_What is asked:_ Gather up the lines with the word "scene" in them.

-- BEGIN Recorded information --

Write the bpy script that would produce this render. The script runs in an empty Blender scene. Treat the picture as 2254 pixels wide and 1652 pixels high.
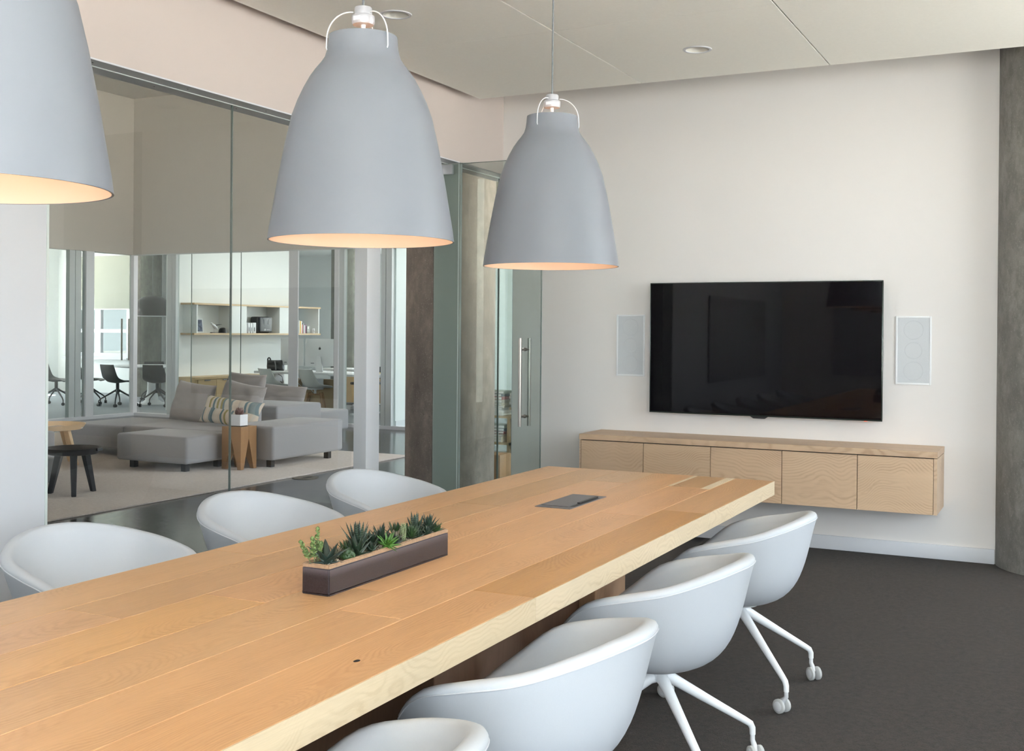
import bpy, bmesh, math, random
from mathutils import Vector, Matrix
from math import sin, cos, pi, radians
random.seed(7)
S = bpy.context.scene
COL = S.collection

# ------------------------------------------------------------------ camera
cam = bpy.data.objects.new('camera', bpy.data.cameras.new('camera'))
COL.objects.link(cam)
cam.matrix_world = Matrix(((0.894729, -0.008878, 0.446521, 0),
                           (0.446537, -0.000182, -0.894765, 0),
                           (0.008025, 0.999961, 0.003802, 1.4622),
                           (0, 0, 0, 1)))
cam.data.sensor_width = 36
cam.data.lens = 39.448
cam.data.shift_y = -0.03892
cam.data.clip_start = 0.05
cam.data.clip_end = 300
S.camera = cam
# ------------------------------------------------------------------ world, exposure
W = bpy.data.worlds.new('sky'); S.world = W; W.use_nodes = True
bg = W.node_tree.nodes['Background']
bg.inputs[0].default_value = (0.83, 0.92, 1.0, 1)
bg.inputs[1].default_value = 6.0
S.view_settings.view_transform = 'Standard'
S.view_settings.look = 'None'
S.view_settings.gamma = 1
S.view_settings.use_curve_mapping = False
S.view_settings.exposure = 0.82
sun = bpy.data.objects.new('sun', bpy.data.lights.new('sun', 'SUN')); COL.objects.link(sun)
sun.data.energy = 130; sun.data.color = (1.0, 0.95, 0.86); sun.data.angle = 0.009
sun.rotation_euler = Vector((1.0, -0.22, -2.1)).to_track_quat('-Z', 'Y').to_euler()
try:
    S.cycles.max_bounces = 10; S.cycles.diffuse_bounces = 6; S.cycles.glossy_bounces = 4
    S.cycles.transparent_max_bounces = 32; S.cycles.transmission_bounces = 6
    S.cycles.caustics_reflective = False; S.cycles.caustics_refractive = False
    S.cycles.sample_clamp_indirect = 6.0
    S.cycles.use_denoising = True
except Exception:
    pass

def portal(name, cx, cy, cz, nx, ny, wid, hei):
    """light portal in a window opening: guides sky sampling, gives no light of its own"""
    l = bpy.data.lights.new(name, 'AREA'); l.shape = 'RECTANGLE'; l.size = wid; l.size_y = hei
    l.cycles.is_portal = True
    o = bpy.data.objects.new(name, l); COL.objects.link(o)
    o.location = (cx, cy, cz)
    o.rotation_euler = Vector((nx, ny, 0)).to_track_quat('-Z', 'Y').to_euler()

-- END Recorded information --

_The result:_
Write the bpy script that would produce this render. The script runs in an empty Blender scene. Treat the picture as 2254 pixels wide and 1652 pixels high.
S = bpy.context.scene